__Record list__
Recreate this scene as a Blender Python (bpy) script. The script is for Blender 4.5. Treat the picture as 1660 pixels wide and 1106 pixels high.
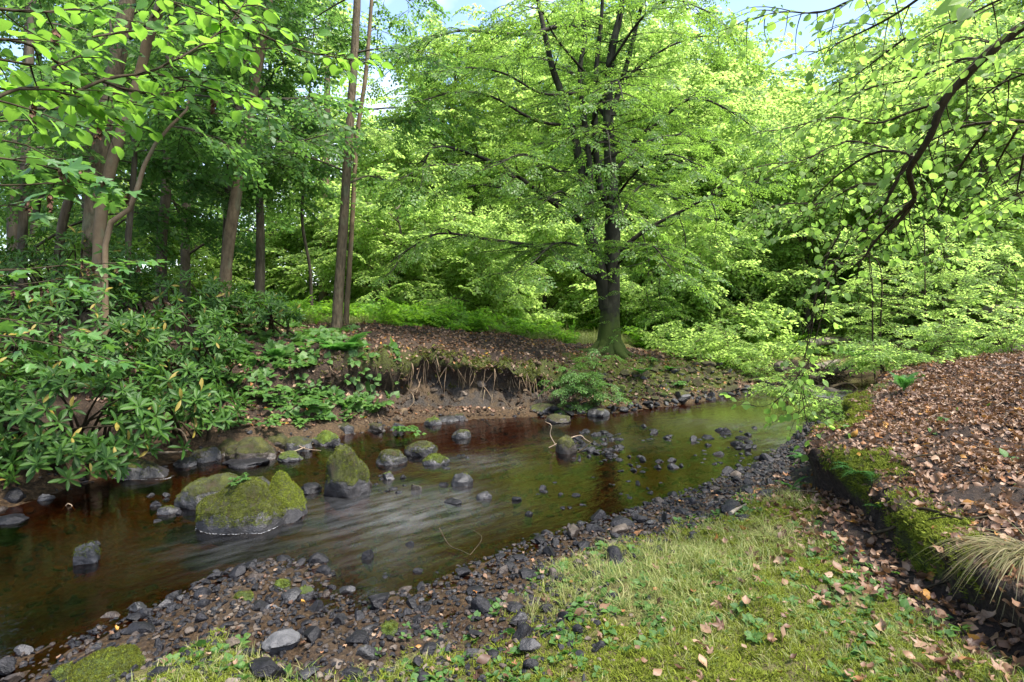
import bpy, math, random
import numpy as np
from mathutils import Vector, Matrix

for _o in list(bpy.data.objects):
    bpy.data.objects.remove(_o)
SC = bpy.context.scene
COL = SC.collection
rng = np.random.default_rng(7)
random.seed(7)

# ------------------------------------------------------------------ camera
CZ, FPX, HV = 1.7, 922.0, 500.0          # eye height above the water, focal length and horizon row of the photograph
cam = bpy.data.cameras.new('camera')
cam.sensor_width = 36.0
cam.lens = FPX / 1660 * 36
cam.shift_y = -(553 - HV) / 1660
cam.clip_start = 0.05
cam.clip_end = 1000
camo = bpy.data.objects.new('camera', cam)
camo.location = (0, 0, CZ)
camo.rotation_euler = (math.radians(90), 0, 0)
COL.objects.link(camo)
SC.camera = camo

# ------------------------------------------------------------------ sky, sun, exposure
SUN_EL, SUN_AZ = math.radians(62), math.radians(125)     # azimuth measured from +Y towards +X
world = bpy.data.worlds.new('World')
SC.world = world
world.use_nodes = True
wn = world.node_tree
wn.nodes.clear()
w_out = wn.nodes.new('ShaderNodeOutputWorld')
w_bg = wn.nodes.new('ShaderNodeBackground')
w_sky = wn.nodes.new('ShaderNodeTexSky')
w_sky.sky_type = 'NISHITA'
w_sky.sun_disc = False
w_sky.sun_elevation = SUN_EL
w_sky.sun_rotation = SUN_AZ
w_sky.air_density = 1.0
w_sky.dust_density = 1.5
w_bg.inputs['Strength'].default_value = 0.13
# broken white cloud over the blue
w_tc = wn.nodes.new('ShaderNodeTexCoord')
w_no = wn.nodes.new('ShaderNodeTexNoise')
w_no.inputs['Scale'].default_value = 2.6
w_no.inputs['Detail'].default_value = 6
w_rp = wn.nodes.new('ShaderNodeValToRGB')
w_rp.color_ramp.elements[0].position = 0.50
w_rp.color_ramp.elements[1].position = 0.76
w_mx = wn.nodes.new('ShaderNodeMix')
w_mx.data_type = 'RGBA'
w_mx.inputs['B'].default_value = (6.5, 6.9, 7.4, 1)
wn.links.new(w_tc.outputs['Generated'], w_no.inputs['Vector'])
wn.links.new(w_no.outputs['Fac'], w_rp.inputs['Fac'])
wn.links.new(w_rp.outputs['Color'], w_mx.inputs['Factor'])
wn.links.new(w_sky.outputs['Color'], w_mx.inputs['A'])
wn.links.new(w_mx.outputs['Result'], w_bg.inputs['Color'])
wn.links.new(w_bg.outputs['Background'], w_out.inputs['Surface'])

sun = bpy.data.lights.new('sun', 'SUN')
sun.energy = 3.6
sun.angle = math.radians(10)
sun.color = (1.0, 0.95, 0.86)
suno = bpy.data.objects.new('sun', sun)
_s = Vector((math.sin(SUN_AZ) * math.cos(SUN_EL), math.cos(SUN_AZ) * math.cos(SUN_EL), math.sin(SUN_EL)))
suno.rotation_euler = _s.to_track_quat('Z', 'Y').to_euler()
suno.location = (6, 10, 30)
COL.objects.link(suno)

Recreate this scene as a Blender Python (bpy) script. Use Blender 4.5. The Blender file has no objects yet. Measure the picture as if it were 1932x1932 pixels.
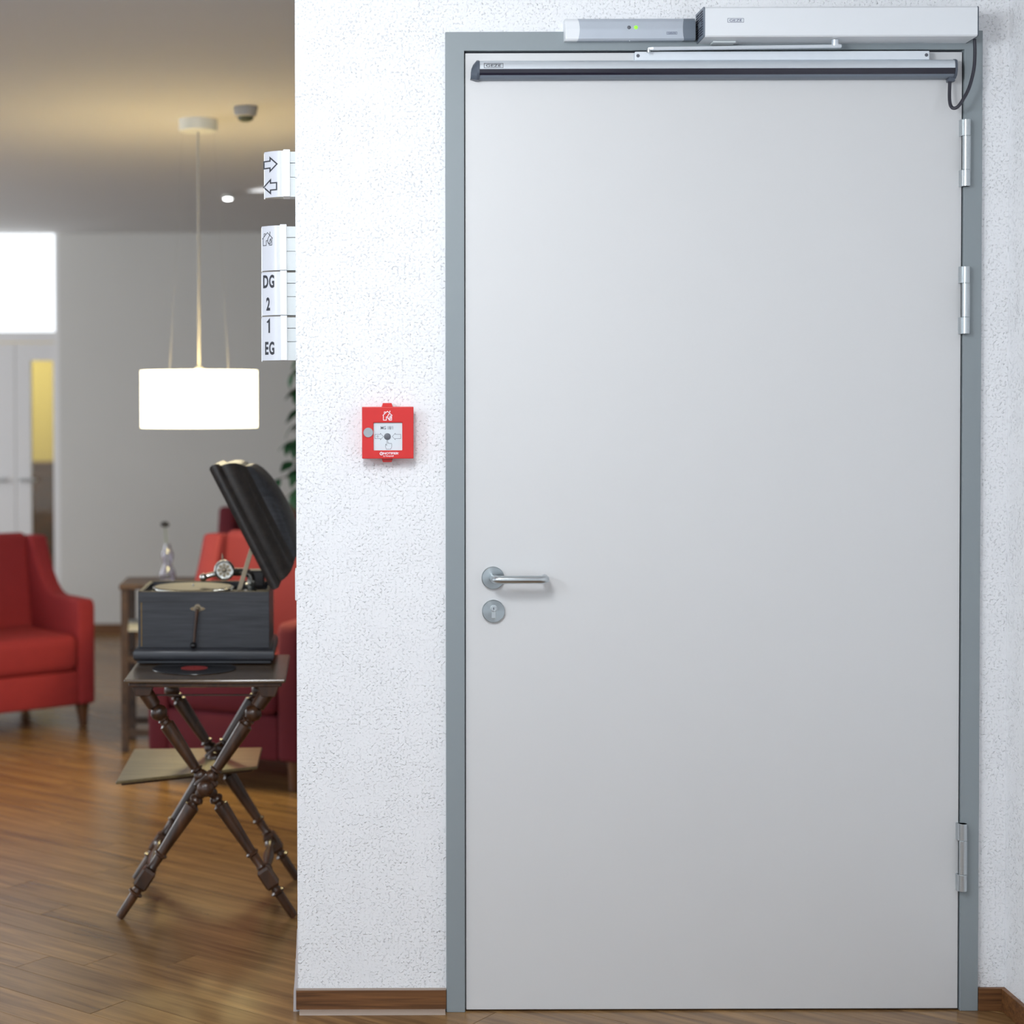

__Short task__
Copy out all of the material exactly as written, without its pictures.

__Solved problem__
Recreate this scene as a Blender Python (bpy) script. The script is for Blender 4.5. Treat the picture as 1660 pixels wide and 1106 pixels high.
import bpy, math, random
import numpy as np
from mathutils import Vector, Matrix

for _o in list(bpy.data.objects):
    bpy.data.objects.remove(_o)
SC = bpy.context.scene
COL = SC.collection
rng = np.random.default_rng(7)
random.seed(7)

# ------------------------------------------------------------------ camera
CZ, FPX, HV = 1.7, 922.0, 500.0          # eye height above the water, focal length and horizon row of the photograph
cam = bpy.data.cameras.new('camera')
cam.sensor_width = 36.0
cam.lens = FPX / 1660 * 36
cam.shift_y = -(553 - HV) / 1660
cam.clip_start = 0.05
cam.clip_end = 1000
camo = bpy.data.objects.new('camera', cam)
camo.location = (0, 0, CZ)
camo.rotation_euler = (math.radians(90), 0, 0)
COL.objects.link(camo)
SC.camera = camo

# ------------------------------------------------------------------ sky, sun, exposure
SUN_EL, SUN_AZ = math.radians(62), math.radians(125)     # azimuth measured from +Y towards +X
world = bpy.data.worlds.new('World')
SC.world = world
world.use_nodes = True
wn = world.node_tree
wn.nodes.clear()
w_out = wn.nodes.new('ShaderNodeOutputWorld')
w_bg = wn.nodes.new('ShaderNodeBackground')
w_sky = wn.nodes.new('ShaderNodeTexSky')
w_sky.sky_type = 'NISHITA'
w_sky.sun_disc = False
w_sky.sun_elevation = SUN_EL
w_sky.sun_rotation = SUN_AZ
w_sky.air_density = 1.0
w_sky.dust_density = 1.5
w_bg.inputs['Strength'].default_value = 0.13
# broken white cloud over the blue
w_tc = wn.nodes.new('ShaderNodeTexCoord')
w_no = wn.nodes.new('ShaderNodeTexNoise')
w_no.inputs['Scale'].default_value = 2.6
w_no.inputs['Detail'].default_value = 6
w_rp = wn.nodes.new('ShaderNodeValToRGB')
w_rp.color_ramp.elements[0].position = 0.50
w_rp.color_ramp.elements[1].position = 0.76
w_mx = wn.nodes.new('ShaderNodeMix')
w_mx.data_type = 'RGBA'
w_mx.inputs['B'].default_value = (6.5, 6.9, 7.4, 1)
wn.links.new(w_tc.outputs['Generated'], w_no.inputs['Vector'])
wn.links.new(w_no.outputs['Fac'], w_rp.inputs['Fac'])
wn.links.new(w_rp.outputs['Color'], w_mx.inputs['Factor'])
wn.links.new(w_sky.outputs['Color'], w_mx.inputs['A'])
wn.links.new(w_mx.outputs['Result'], w_bg.inputs['Color'])
wn.links.new(w_bg.outputs['Background'], w_out.inputs['Surface'])

sun = bpy.data.lights.new('sun', 'SUN')
sun.energy = 3.6
sun.angle = math.radians(10)
sun.color = (1.0, 0.95, 0.86)
suno = bpy.data.objects.new('sun', sun)
_s = Vector((math.sin(SUN_AZ) * math.cos(SUN_EL), math.cos(SUN_AZ) * math.cos(SUN_EL), math.sin(SUN_EL)))
suno.rotation_euler = _s.to_track_quat('Z', 'Y').to_euler()
suno.location = (6, 10, 30)
COL.objects.link(suno)

Recreate this scene as a Blender Python (bpy) script. Use Blender 4.5. The Blender file has no objects yet. Measure the picture as if it were 1932x1932 pixels.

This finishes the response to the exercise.